Remember the speed limit, pleads a small child as motorists approach a pedestrian crossing on Waipawa's main street.
Remember the speed limit, pleads a small child as motorists approach a pedestrian crossing on Waipawa's main street.
There are small, motionless children watching you from the kerb of Waipawa's main street and its pedestrian crossings.
Some drivers are finding them quite alarming.
"People are saying 'I got a fright — I thought it was a child'," says Waipawa resident Pip Burne.
"Well that's the effect we wanted."
Because they are children. Ten small children, most of them Waipawa School pupils, who have had their photo taken and their images turned into road signs, with speech bubbles exhorting motorists to slow down.
"The speed bumps that were installed after the Waipawa Four Square fire have gone a long way to slowing drivers down, but they are not permanent.
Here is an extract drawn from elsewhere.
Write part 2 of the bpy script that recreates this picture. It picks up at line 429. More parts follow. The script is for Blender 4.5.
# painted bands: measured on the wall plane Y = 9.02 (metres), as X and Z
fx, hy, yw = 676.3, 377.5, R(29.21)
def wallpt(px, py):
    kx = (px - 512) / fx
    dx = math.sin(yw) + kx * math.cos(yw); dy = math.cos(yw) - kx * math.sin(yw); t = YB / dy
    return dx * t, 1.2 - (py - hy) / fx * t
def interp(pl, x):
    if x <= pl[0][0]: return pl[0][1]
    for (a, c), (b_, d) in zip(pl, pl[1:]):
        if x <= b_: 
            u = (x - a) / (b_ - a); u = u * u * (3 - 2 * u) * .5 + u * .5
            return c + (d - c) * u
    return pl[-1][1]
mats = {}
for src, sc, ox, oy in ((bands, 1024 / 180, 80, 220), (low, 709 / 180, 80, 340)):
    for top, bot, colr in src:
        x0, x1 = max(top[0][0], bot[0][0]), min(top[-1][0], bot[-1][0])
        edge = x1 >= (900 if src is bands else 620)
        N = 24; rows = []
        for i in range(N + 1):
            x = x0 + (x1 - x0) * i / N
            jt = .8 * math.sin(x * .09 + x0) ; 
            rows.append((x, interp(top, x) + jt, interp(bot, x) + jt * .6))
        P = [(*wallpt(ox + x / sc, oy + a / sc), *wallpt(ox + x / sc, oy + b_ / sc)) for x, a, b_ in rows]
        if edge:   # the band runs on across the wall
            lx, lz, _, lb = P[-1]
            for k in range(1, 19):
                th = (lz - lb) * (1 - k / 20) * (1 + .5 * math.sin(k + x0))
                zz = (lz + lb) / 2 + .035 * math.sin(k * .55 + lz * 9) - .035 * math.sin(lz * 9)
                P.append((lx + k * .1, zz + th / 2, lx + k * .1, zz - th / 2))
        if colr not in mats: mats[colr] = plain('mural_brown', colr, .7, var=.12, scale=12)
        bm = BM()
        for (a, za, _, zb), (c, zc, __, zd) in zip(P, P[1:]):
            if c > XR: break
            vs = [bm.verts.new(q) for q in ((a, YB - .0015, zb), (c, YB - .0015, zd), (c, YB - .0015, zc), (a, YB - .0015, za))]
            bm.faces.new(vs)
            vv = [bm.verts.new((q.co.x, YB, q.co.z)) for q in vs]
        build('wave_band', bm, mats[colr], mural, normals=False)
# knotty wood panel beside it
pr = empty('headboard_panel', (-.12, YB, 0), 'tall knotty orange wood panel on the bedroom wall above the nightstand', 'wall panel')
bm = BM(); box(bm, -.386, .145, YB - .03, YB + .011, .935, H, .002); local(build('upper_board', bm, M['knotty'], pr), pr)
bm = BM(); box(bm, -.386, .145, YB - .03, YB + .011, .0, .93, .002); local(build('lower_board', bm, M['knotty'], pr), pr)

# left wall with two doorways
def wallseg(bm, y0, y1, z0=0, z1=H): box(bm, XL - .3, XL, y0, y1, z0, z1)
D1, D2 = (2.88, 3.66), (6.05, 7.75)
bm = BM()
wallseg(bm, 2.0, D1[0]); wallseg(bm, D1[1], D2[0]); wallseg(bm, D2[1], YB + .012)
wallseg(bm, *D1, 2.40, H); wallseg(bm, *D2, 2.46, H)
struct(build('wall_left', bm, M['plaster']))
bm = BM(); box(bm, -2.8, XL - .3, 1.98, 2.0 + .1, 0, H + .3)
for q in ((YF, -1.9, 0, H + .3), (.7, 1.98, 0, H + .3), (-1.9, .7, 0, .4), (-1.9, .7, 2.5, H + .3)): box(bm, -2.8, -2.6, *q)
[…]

We needed something medium-term and a way of making it personal.
"Something that said 'we live here, this is our place and please don't drive through it like a bat out of hell,'
"We all know 50km/h is the limit but you shouldn't always do it."
Pip started a Facebook page "Hey you — slow down, Waipawa", and also started looking for ideas to make motorists take notice and drop their speed, saying it is only a matter of time before there is a tragedy on the stretch of highway that is also home to Waipawa's shops and pedestrians.
Drive like your kids live here, urges a Waipawa School pupil.
The idea of having some of the town's young people making the point appealed, but internet searches revealed the concept hadn't been tried in New Zealand.
She put out a call and several parents answered it, asking their children to be the faces of a road safety campaign.
Waipawa School staff Pete Burne and Tania Elworthy took the images, which were made into long-lasting road signs.
CHB Engineering added the spikes to anchor the "road safety ambassadors" in position and this month the children made their debuts.
Pip is a CHB District councillor but says this project was initiated "as a parent and a resident".
"It fits well with a petition that has been organised by Dean Rangi, to reduce the speed limit in Waipawa. The funding has come largely from parents, it's been a community initiative.
"People rely on the council to do things but the community can do stuff for themselves if they get behind a project. People are time poor but we can all do a little bit — that's the lovely thing about small communities.We have 10 'caretakers' looking after our signs. Two are cared for by the school, and others have been adopted by Waipawa businesses that bring them in each night and put them out in the morning.
"We have worked on this project since May, but now that we have the recipe right ... maybe it will be picked up in other areas of the country.
"This is just the start. We do need other ways as well, and maybe the petition will work and Waka Kotahi will come to the party and reduce the speed limit.